Source: I lived through it in the early and mid 1990s.

1 comments

I'm living through it RIGHT NOW. I'll give you one guess who pushed it on us. And I'll even give you a hint: it almost rhymes with "rubbermint".
It happens outside government too. It happens anytime your higher-level boss tells you: "Yes, I'm on board! You're right, a system like that would help us tremendously in several ways! Please estimate the costs for it so I can get us the money in our budget meeting next month." Happens all the time in enterprise businesses and the newer methodologies are extremely difficult to use in this sort of situation. In this case, I need some specs up front, create dev estimates, all to ultimately deliver a rough dollar amount or sometimes a "not to exceed" number for my boss...
Waterfall is only mostly dead. I'm told that the reason why the public sector prefers price-and-scope-up-front is that the alternative of "we'll keep delivering things as long as you keep paying us" sounds to them far too much like ways that they have been ripped off badly in the past when buying tanks, bridges, etc.

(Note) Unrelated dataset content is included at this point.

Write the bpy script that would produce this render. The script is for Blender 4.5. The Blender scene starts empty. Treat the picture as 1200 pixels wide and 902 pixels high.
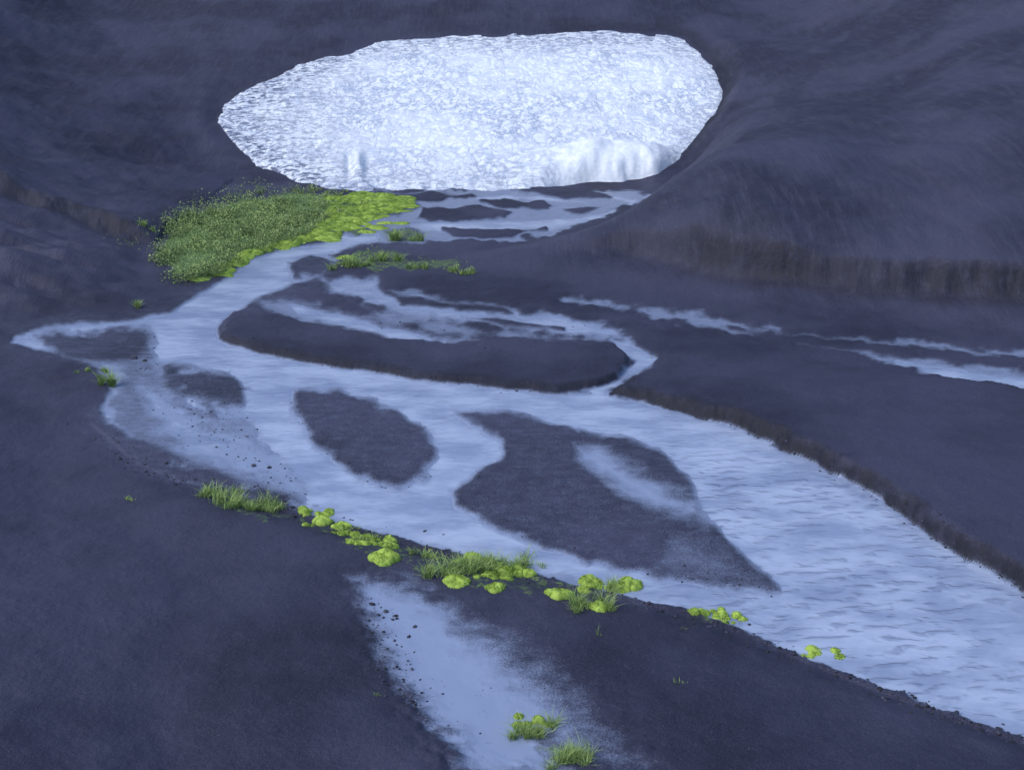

However there is hope. www.gov.uk is a notable recent success story. https://www.gov.uk/service-manual/agile

The difference is that in the early 1990s, most of us thought that larger software projects were just like that. We didn't know any better.

That is absolutely the reason. On top of that, the only reason they want to use iterations (along with the dreaded inchstone) is so they can use Microsoft Project as a progress bar. If you try to change your iteration deliverables (that were set three years ago) because of actual project issues, you get a ration of shit from the government and their advisors.